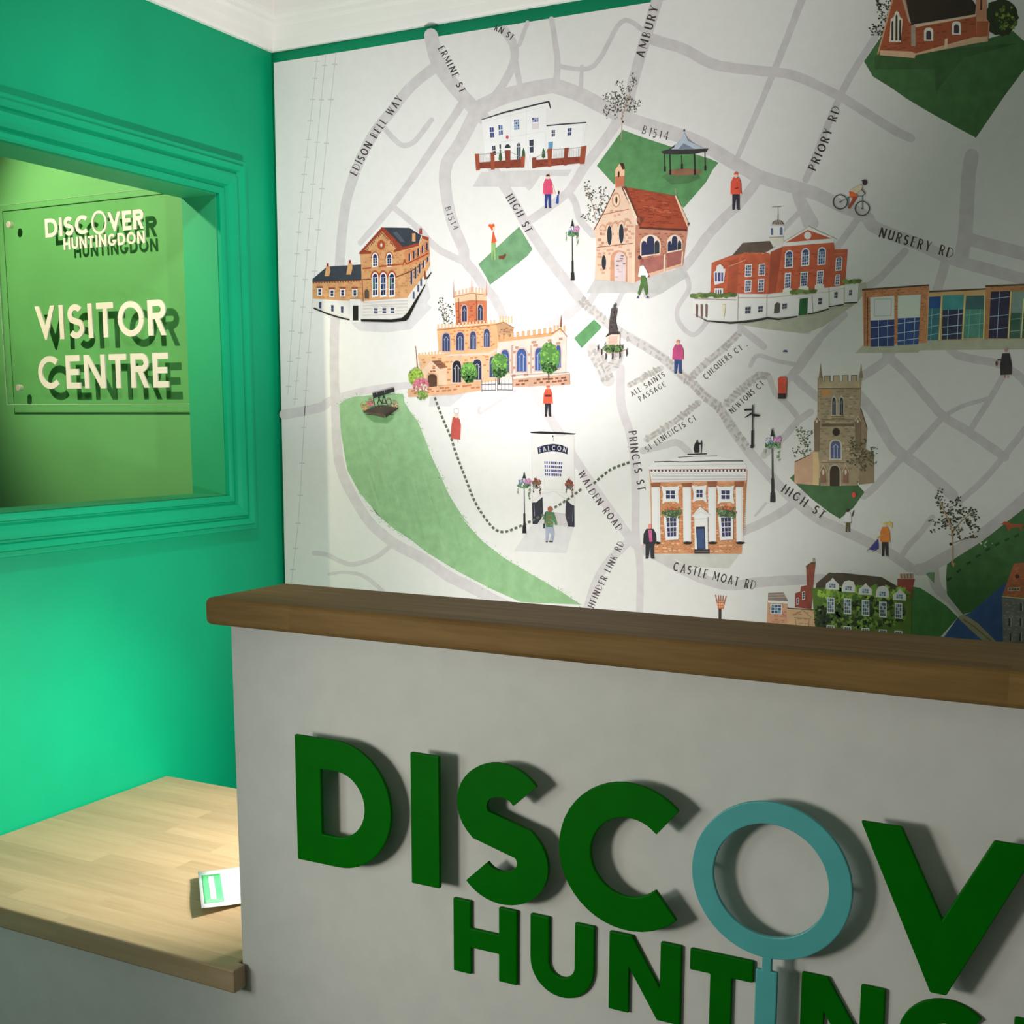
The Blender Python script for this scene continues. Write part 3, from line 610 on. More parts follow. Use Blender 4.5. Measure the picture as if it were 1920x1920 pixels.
dabs(D5, ((120, 140, 110), (90, 115, 80)), 1540, 720, 70, 60, 26, 9)
# soft printed shadows under the buildings
lev[0] = 16
ref(247, 246, 243); SH = (228, 226, 227)
def sh(g, c, *p): put(g(*p), c, 3)
C6 = G(860, 160, 300); C4 = G(560, 400, 300); C8 = G(1040, 300, 300); D1 = G(1280, 360, 360); D3 = G(1580, 400, 340); D6 = G(1180, 800, 300); D7 = G(920, 760, 300); C5 = G(760, 500, 340)
sh(C6, (226, 223, 222), (170, 1215), (270, 1035), (1360, 1010), (1310, 1090), (980, 1085), (885, 1230), (840, 1265), (800, 1220))
sh(C4, SH, (620, 1310), (730, 1410), (1050, 1430), (1350, 1390), (1600, 1130), (1540, 1080), (1585, 1000), (1540, 800), (1300, 1290))
sh(C8, (214, 213, 210), (380, 1600), (480, 1430), (870, 1470), (1530, 1290), (1600, 1400), (1270, 1610), (1130, 1590))
ref(175, 182, 162)
sh(D1, (146, 148, 130), (540, 1320), (820, 1370), (1220, 1415), (1400, 1350), (1740, 1110), (1850, 980), (1830, 900), (800, 1230))
ref(130, 142, 118)
sh(D3, (112, 116, 98), (130, 1480), (210, 1400), (550, 1400), (880, 1340), (1960, 1310), (1960, 1440), (820, 1450), (800, 1475))
ref(226, 224, 216)
sh(D6, (203, 202, 194), (260, 1540), (1330, 1520), (1200, 1700), (700, 1680), (560, 1590), (300, 1580))
ref(247, 246, 243)
sh(D7, (232, 231, 231), (500, 1420), (1000, 1455), (910, 1775), (280, 1750)); sh(C5, SH, (260, 1380), (640, 1340), (480, 1480), (250, 1480))
sh(C5, SH, (1180, 1290), (1700, 1250), (1660, 1310), (1300, 1310))
# street names
ref(247, 246, 243)
TX = (74, 66, 70)
text('EDISON BELL WAY', ((668, 330), (690, 287), (712, 250), (739, 211), (756, 186)), 15, c=TX)
ref(226, 223, 220)
text('ERMINE ST', ((821, 91), (842, 130), (862, 175)), 13, c=(72, 66, 70))
text('KN ST', ((926, 56), (944, 66), (959, 76)), 12, c=(72, 66, 70), gap=.12)
text('HIGH ST', ((948, 370), (968, 402), (986, 438)), 15, c=(72, 66, 70))
text('B1514', ((834, 390), (841, 412), (851, 432)), 11, s=.10, c=(82, 76, 80), gap=.3)
ref(214, 209, 203)
text('AMBURY R', ((1207, 109), (1221, 63), (1243, -14)), 16, c=(60, 54, 52))
text('B1514', ((1203, 250), (1225, 257), (1251, 263)), 16, s=.10, c=(70, 62, 60), gap=.3)
ref(160, 172, 150)
text('PRIORY RD', ((1529, 321), (1552, 270), (1576, 203)), 16, c=(44, 40, 32))
ref(135, 150, 125)
text('NURSERY RD', ((1647, 444), (1700, 460), (1785, 484)), 19, c=(40, 36, 26), gap=.24)
ref(236, 233, 229)
text('ALL SAINTS', ((1186, 744), (1248, 705)), 10, c=(96, 88, 86)); text('PASSAGE', ((1201, 753), (1249, 724)), 10, c=(96, 88, 86))
ref(226, 220, 212)
text('CHEQUERS CT .', ((1324, 712), (1355, 684), (1402, 648)), 11, c=(84, 76, 70)); text('NEWTONS CT', ((1373, 776), (1434, 721)), 11, c=(78, 70, 66))
text('ST BENEDICTS CT', ((1214, 848), (1260, 816), (1307, 787)), 11, c=(84, 76, 74))
ref(240, 236, 234)
text('PRINCES ST', ((1178, 809), (1183, 850), (1191, 890), (1196, 921)), 15, c=(80, 72, 76), gap=.2)
ref(247, 245, 242)
text('WALDEN ROAD', ((1083, 888), (1105, 926), (1132, 962), (1158, 997)), 14, c=(92, 78, 86)); text('HFINDER LINK RD', ((1113, 1141), (1130, 1102), (1152, 1058), (1171, 1019)), 13, c=(92, 78, 86))
ref(235, 232, 222)
text('CASTLE MOAT RD', ((1261, 1070), (1310, 1081), (1360, 1094), (1415, 1106)), 17, c=(66, 58, 52), gap=.22)
ref(170, 170, 150)
text('HIGH ST', ((1464, 921), (1500, 945), (1540, 974)), 17, c=(50, 46, 38))
def base(n=18): lev[0] = n+8
OR, BRK, RD = (222, 168, 118), (196, 128, 82), (160, 70, 48)
# --- station (orange brick, grey roofs)
base(); ref(247, 246, 243); g = C4
g.p((238, 236, 232), (165, 1010), (750, 1040), (1330, 1010), (1380, 890), (1500, 790), (1585, 600), (1590, 700), (1510, 860), (1290, 1290), (1120, 1305), (750, 1295), (740, 1290), (610, 1280), (180, 1140))
g.p(OR, (165, 800), (750, 790), (740, 480), (1000, 190), (1230, 430), (1440, 370), (1475, 290), (1560, 300), (1580, 620), (1500, 760), (1380, 900), (1300, 1015), (760, 1055), (600, 1050), (165, 1025))
bricks(g, (206, 148, 96), [(165, 830), (760, 800), (760, 500), (1000, 240), (1250, 460), (1330, 640), (1330, 980), (760, 1040), (165, 1010)], 48, 28, .55)
bricks(g, (190, 120, 78), [(1250, 460), (1560, 320), (1580, 600), (1330, 900)], 40, 26, .5, -.25)
g.p((222, 150, 104), (1250, 470), (1450, 400), (1560, 310), (1575, 500), (1330, 640))
bricks(g, (190, 112, 70), [(1250, 480), (1450, 410), (1560, 320), (1575, 500), (1330, 630)], 40, 24, .5, -.3)
g.p((66, 72, 82), (165, 790), (340, 640), (750, 615), (755, 800), (165, 825))
g.p((62, 68, 78), (1010, 170), (1330, 175), (1470, 265), (1440, 370), (1240, 430))
g.p((88, 94, 102), (1130, 230), (1180, 220), (1280, 350), (1220, 340))
for a, b in (((310, 755), (330, 640)), ((570, 735), (595, 600))):
    g.p((226, 172, 120), a, b, (b[0]+45, b[1]), (b[0]+50, b[1]+60), (a[0]+55, a[1])); g.r((160, 50, 40), b[0]+5, b[1]-40, b[0]+32, b[1])
g.r((226, 172, 120), 1362, 240, 1402, 338); g.p((170, 70, 48), (1445, 250), (1450, 180), (1462, 180), (1464, 220), (1470, 180), (1480, 180), (1482, 255))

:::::

__What you will do__. Replicate the material above verbatim; images stay out of the copy.

__Solution for this task__.
The Blender Python script for this scene continues. Write part 3, from line 610 on. More parts follow. Use Blender 4.5. Measure the picture as if it were 1920x1920 pixels.
dabs(D5, ((120, 140, 110), (90, 115, 80)), 1540, 720, 70, 60, 26, 9)
# soft printed shadows under the buildings
lev[0] = 16
ref(247, 246, 243); SH = (228, 226, 227)
def sh(g, c, *p): put(g(*p), c, 3)
C6 = G(860, 160, 300); C4 = G(560, 400, 300); C8 = G(1040, 300, 300); D1 = G(1280, 360, 360); D3 = G(1580, 400, 340); D6 = G(1180, 800, 300); D7 = G(920, 760, 300); C5 = G(760, 500, 340)
sh(C6, (226, 223, 222), (170, 1215), (270, 1035), (1360, 1010), (1310, 1090), (980, 1085), (885, 1230), (840, 1265), (800, 1220))
sh(C4, SH, (620, 1310), (730, 1410), (1050, 1430), (1350, 1390), (1600, 1130), (1540, 1080), (1585, 1000), (1540, 800), (1300, 1290))
sh(C8, (214, 213, 210), (380, 1600), (480, 1430), (870, 1470), (1530, 1290), (1600, 1400), (1270, 1610), (1130, 1590))
ref(175, 182, 162)
sh(D1, (146, 148, 130), (540, 1320), (820, 1370), (1220, 1415), (1400, 1350), (1740, 1110), (1850, 980), (1830, 900), (800, 1230))
ref(130, 142, 118)
sh(D3, (112, 116, 98), (130, 1480), (210, 1400), (550, 1400), (880, 1340), (1960, 1310), (1960, 1440), (820, 1450), (800, 1475))
ref(226, 224, 216)
sh(D6, (203, 202, 194), (260, 1540), (1330, 1520), (1200, 1700), (700, 1680), (560, 1590), (300, 1580))
ref(247, 246, 243)
sh(D7, (232, 231, 231), (500, 1420), (1000, 1455), (910, 1775), (280, 1750)); sh(C5, SH, (260, 1380), (640, 1340), (480, 1480), (250, 1480))
sh(C5, SH, (1180, 1290), (1700, 1250), (1660, 1310), (1300, 1310))
# street names
ref(247, 246, 243)
TX = (74, 66, 70)
text('EDISON BELL WAY', ((668, 330), (690, 287), (712, 250), (739, 211), (756, 186)), 15, c=TX)
ref(226, 223, 220)
text('ERMINE ST', ((821, 91), (842, 130), (862, 175)), 13, c=(72, 66, 70))
text('KN ST', ((926, 56), (944, 66), (959, 76)), 12, c=(72, 66, 70), gap=.12)
text('HIGH ST', ((948, 370), (968, 402), (986, 438)), 15, c=(72, 66, 70))
text('B1514', ((834, 390), (841, 412), (851, 432)), 11, s=.10, c=(82, 76, 80), gap=.3)
ref(214, 209, 203)
text('AMBURY R', ((1207, 109), (1221, 63), (1243, -14)), 16, c=(60, 54, 52))
text('B1514', ((1203, 250), (1225, 257), (1251, 263)), 16, s=.10, c=(70, 62, 60), gap=.3)
ref(160, 172, 150)
text('PRIORY RD', ((1529, 321), (1552, 270), (1576, 203)), 16, c=(44, 40, 32))
ref(135, 150, 125)
text('NURSERY RD', ((1647, 444), (1700, 460), (1785, 484)), 19, c=(40, 36, 26), gap=.24)
ref(236, 233, 229)
text('ALL SAINTS', ((1186, 744), (1248, 705)), 10, c=(96, 88, 86)); text('PASSAGE', ((1201, 753), (1249, 724)), 10, c=(96, 88, 86))
ref(226, 220, 212)
text('CHEQUERS CT .', ((1324, 712), (1355, 684), (1402, 648)), 11, c=(84, 76, 70)); text('NEWTONS CT', ((1373, 776), (1434, 721)), 11, c=(78, 70, 66))
text('ST BENEDICTS CT', ((1214, 848), (1260, 816), (1307, 787)), 11, c=(84, 76, 74))
ref(240, 236, 234)
text('PRINCES ST', ((1178, 809), (1183, 850), (1191, 890), (1196, 921)), 15, c=(80, 72, 76), gap=.2)
ref(247, 245, 242)
text('WALDEN ROAD', ((1083, 888), (1105, 926), (1132, 962), (1158, 997)), 14, c=(92, 78, 86)); text('HFINDER LINK RD', ((1113, 1141), (1130, 1102), (1152, 1058), (1171, 1019)), 13, c=(92, 78, 86))
ref(235, 232, 222)
text('CASTLE MOAT RD', ((1261, 1070), (1310, 1081), (1360, 1094), (1415, 1106)), 17, c=(66, 58, 52), gap=.22)
ref(170, 170, 150)
text('HIGH ST', ((1464, 921), (1500, 945), (1540, 974)), 17, c=(50, 46, 38))
def base(n=18): lev[0] = n+8
OR, BRK, RD = (222, 168, 118), (196, 128, 82), (160, 70, 48)
# --- station (orange brick, grey roofs)
base(); ref(247, 246, 243); g = C4
g.p((238, 236, 232), (165, 1010), (750, 1040), (1330, 1010), (1380, 890), (1500, 790), (1585, 600), (1590, 700), (1510, 860), (1290, 1290), (1120, 1305), (750, 1295), (740, 1290), (610, 1280), (180, 1140))
g.p(OR, (165, 800), (750, 790), (740, 480), (1000, 190), (1230, 430), (1440, 370), (1475, 290), (1560, 300), (1580, 620), (1500, 760), (1380, 900), (1300, 1015), (760, 1055), (600, 1050), (165, 1025))
bricks(g, (206, 148, 96), [(165, 830), (760, 800), (760, 500), (1000, 240), (1250, 460), (1330, 640), (1330, 980), (760, 1040), (165, 1010)], 48, 28, .55)
bricks(g, (190, 120, 78), [(1250, 460), (1560, 320), (1580, 600), (1330, 900)], 40, 26, .5, -.25)
g.p((222, 150, 104), (1250, 470), (1450, 400), (1560, 310), (1575, 500), (1330, 640))
bricks(g, (190, 112, 70), [(1250, 480), (1450, 410), (1560, 320), (1575, 500), (1330, 630)], 40, 24, .5, -.3)
g.p((66, 72, 82), (165, 790), (340, 640), (750, 615), (755, 800), (165, 825))
g.p((62, 68, 78), (1010, 170), (1330, 175), (1470, 265), (1440, 370), (1240, 430))
g.p((88, 94, 102), (1130, 230), (1180, 220), (1280, 350), (1220, 340))
for a, b in (((310, 755), (330, 640)), ((570, 735), (595, 600))):
    g.p((226, 172, 120), a, b, (b[0]+45, b[1]), (b[0]+50, b[1]+60), (a[0]+55, a[1])); g.r((160, 50, 40), b[0]+5, b[1]-40, b[0]+32, b[1])
g.r((226, 172, 120), 1362, 240, 1402, 338); g.p((170, 70, 48), (1445, 250), (1450, 180), (1462, 180), (1464, 220), (1470, 180), (1480, 180), (1482, 255))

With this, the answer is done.